**WHAT IS BEING ASKED:**
Pictures in the data should be dropped; transcribe exactly the lines from the one that has "Reconstruct this image" through the one that has "COL = scene.collection".
◇ ◇ ◇ ◇ ◇ ◇ ◇
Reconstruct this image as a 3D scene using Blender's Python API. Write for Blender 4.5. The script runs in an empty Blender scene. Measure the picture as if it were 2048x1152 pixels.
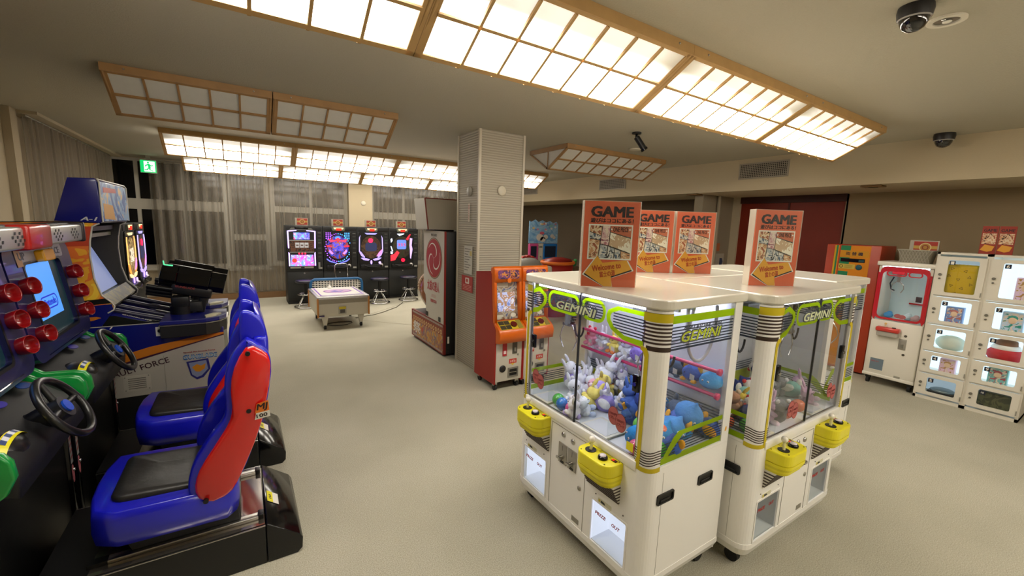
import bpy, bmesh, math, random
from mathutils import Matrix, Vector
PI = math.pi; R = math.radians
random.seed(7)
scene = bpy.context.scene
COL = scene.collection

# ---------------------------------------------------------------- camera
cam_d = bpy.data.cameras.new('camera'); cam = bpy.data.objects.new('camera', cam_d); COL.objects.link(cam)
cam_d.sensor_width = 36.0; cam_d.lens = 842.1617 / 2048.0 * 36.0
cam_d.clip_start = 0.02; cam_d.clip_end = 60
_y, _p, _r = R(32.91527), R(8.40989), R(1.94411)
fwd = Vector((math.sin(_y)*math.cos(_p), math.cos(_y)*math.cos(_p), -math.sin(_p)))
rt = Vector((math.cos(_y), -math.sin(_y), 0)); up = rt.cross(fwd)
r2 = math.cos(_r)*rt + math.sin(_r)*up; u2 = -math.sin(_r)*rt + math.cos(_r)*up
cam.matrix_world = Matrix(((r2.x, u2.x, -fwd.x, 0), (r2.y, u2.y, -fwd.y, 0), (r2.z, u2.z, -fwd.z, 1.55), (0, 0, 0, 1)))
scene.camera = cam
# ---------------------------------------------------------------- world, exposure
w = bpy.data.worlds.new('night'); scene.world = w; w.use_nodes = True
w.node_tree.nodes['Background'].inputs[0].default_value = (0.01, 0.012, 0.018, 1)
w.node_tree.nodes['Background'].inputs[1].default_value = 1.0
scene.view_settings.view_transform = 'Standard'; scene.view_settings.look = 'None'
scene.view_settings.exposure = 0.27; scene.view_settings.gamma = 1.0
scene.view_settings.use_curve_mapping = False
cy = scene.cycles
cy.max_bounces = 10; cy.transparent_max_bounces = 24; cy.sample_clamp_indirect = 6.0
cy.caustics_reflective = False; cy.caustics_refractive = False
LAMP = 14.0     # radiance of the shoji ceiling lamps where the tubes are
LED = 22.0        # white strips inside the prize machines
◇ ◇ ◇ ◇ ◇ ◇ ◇
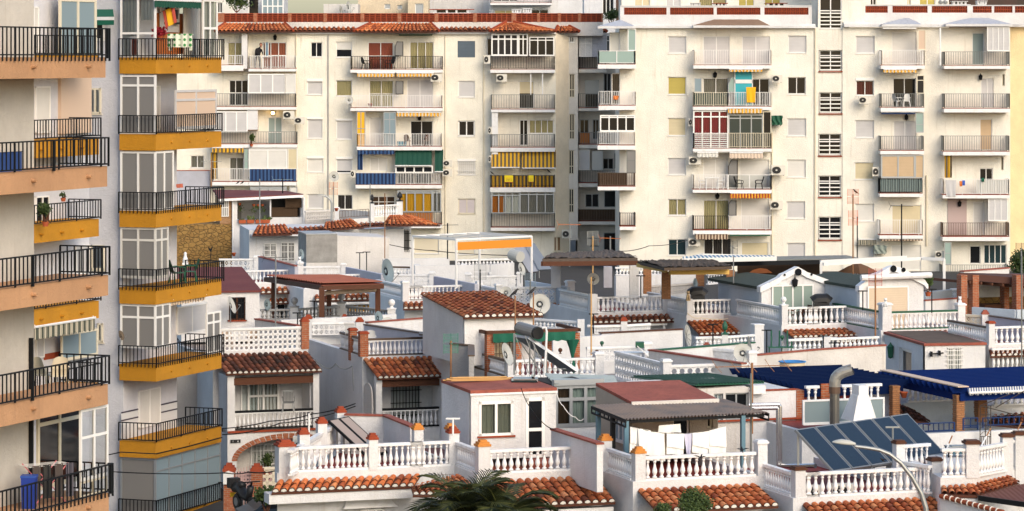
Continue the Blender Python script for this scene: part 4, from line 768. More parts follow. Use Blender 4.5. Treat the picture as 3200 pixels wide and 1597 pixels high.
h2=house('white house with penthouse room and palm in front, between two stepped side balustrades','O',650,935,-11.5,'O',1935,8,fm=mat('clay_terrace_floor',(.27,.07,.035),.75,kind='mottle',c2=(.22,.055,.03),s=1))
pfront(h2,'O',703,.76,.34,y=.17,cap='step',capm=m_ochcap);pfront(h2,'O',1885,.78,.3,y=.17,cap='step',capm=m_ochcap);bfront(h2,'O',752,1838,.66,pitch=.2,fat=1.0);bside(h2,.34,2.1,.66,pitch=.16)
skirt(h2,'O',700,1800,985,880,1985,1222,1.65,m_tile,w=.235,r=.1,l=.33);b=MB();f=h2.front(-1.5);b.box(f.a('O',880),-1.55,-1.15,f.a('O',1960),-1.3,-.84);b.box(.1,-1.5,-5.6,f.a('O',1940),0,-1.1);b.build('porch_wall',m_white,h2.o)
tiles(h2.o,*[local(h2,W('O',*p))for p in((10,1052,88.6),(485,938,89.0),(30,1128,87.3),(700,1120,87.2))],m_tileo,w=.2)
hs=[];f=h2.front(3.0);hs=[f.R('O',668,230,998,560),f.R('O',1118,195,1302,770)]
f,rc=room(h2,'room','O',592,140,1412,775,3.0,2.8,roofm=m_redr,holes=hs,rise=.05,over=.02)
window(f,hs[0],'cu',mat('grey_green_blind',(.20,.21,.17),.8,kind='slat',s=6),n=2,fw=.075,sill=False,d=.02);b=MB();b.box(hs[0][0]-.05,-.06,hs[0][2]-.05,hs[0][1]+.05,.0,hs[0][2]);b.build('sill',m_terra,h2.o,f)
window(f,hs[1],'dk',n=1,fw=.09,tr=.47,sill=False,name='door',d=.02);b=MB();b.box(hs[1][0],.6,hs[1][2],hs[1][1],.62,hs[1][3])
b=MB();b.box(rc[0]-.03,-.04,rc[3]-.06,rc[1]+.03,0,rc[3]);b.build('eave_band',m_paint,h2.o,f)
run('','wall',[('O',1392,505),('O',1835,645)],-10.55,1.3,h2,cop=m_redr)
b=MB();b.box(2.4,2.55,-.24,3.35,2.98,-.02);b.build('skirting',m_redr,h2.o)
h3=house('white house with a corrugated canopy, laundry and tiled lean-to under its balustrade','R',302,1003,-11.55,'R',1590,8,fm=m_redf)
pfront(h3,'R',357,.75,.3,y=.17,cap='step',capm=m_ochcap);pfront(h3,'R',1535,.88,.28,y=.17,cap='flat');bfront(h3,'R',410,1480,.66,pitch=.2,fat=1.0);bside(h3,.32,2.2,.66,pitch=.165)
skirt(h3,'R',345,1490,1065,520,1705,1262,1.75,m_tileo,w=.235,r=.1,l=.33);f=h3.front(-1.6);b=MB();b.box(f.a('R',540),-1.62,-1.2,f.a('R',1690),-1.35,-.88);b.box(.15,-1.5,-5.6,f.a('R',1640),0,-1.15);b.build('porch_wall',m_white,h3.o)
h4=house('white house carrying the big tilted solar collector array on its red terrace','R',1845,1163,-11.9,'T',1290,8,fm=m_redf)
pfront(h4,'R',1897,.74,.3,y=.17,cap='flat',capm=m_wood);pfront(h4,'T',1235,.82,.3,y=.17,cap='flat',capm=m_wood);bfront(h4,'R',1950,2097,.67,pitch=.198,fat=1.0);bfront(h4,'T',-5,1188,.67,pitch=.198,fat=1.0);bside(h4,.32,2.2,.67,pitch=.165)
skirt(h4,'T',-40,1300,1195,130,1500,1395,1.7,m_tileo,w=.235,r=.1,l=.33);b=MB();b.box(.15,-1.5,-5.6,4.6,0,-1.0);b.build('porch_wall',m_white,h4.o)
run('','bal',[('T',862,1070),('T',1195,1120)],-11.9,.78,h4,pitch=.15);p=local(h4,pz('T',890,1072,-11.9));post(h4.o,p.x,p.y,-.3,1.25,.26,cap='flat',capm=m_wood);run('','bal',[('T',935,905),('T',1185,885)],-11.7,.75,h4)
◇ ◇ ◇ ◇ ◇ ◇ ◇
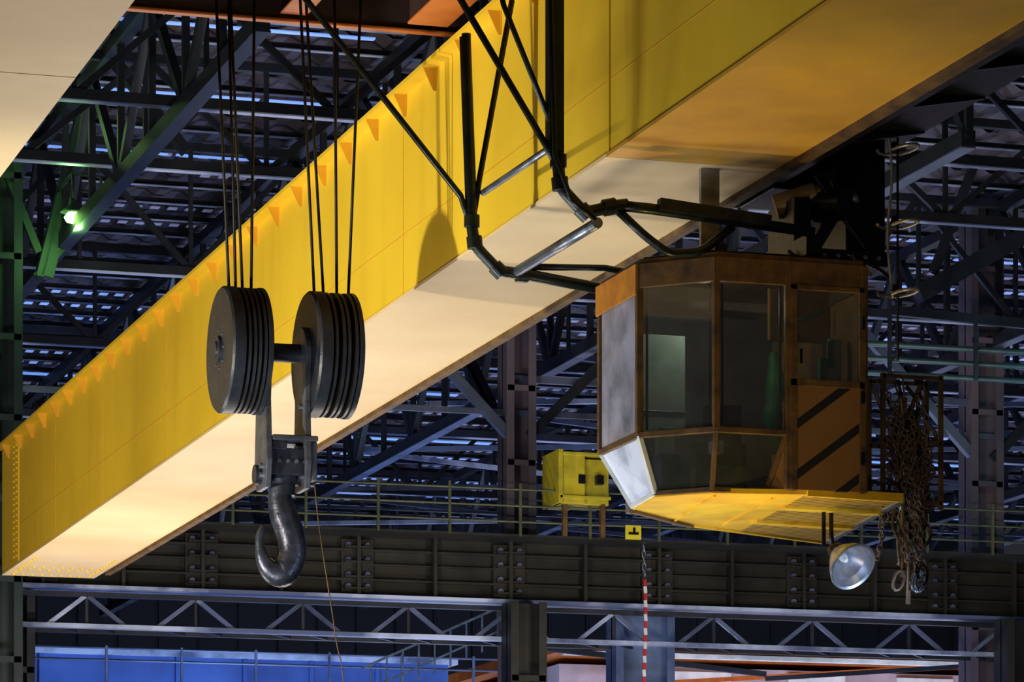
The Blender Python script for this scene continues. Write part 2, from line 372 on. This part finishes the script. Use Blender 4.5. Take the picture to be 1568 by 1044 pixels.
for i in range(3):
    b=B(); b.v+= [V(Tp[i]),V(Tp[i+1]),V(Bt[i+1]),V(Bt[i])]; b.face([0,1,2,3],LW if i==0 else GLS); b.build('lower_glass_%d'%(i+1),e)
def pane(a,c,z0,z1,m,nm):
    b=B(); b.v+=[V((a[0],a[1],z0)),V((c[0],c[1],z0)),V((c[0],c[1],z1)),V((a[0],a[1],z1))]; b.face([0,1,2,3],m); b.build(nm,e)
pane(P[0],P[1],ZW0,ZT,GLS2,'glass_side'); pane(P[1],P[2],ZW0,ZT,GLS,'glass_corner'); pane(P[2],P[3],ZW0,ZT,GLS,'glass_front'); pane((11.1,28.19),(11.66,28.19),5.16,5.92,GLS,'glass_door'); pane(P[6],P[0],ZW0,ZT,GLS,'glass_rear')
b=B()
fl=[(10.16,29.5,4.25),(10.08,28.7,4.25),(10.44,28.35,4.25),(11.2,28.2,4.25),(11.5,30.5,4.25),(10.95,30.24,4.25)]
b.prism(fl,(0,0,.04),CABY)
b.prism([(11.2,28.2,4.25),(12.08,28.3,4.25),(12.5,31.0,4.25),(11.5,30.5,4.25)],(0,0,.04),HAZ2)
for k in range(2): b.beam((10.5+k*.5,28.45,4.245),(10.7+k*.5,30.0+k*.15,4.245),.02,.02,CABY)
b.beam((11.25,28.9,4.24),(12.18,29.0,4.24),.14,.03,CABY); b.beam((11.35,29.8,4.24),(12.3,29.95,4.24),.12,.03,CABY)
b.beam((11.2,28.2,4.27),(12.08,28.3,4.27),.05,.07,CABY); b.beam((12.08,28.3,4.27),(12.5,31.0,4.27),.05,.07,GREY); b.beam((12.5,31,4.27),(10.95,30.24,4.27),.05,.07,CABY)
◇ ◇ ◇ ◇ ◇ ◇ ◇
**WRITTEN RESPONSE:**
Reconstruct this image as a 3D scene using Blender's Python API. Write for Blender 4.5. The script runs in an empty Blender scene. Measure the picture as if it were 2048x1152 pixels.
import bpy, bmesh, math, random
from mathutils import Matrix, Vector
PI = math.pi; R = math.radians
random.seed(7)
scene = bpy.context.scene
COL = scene.collection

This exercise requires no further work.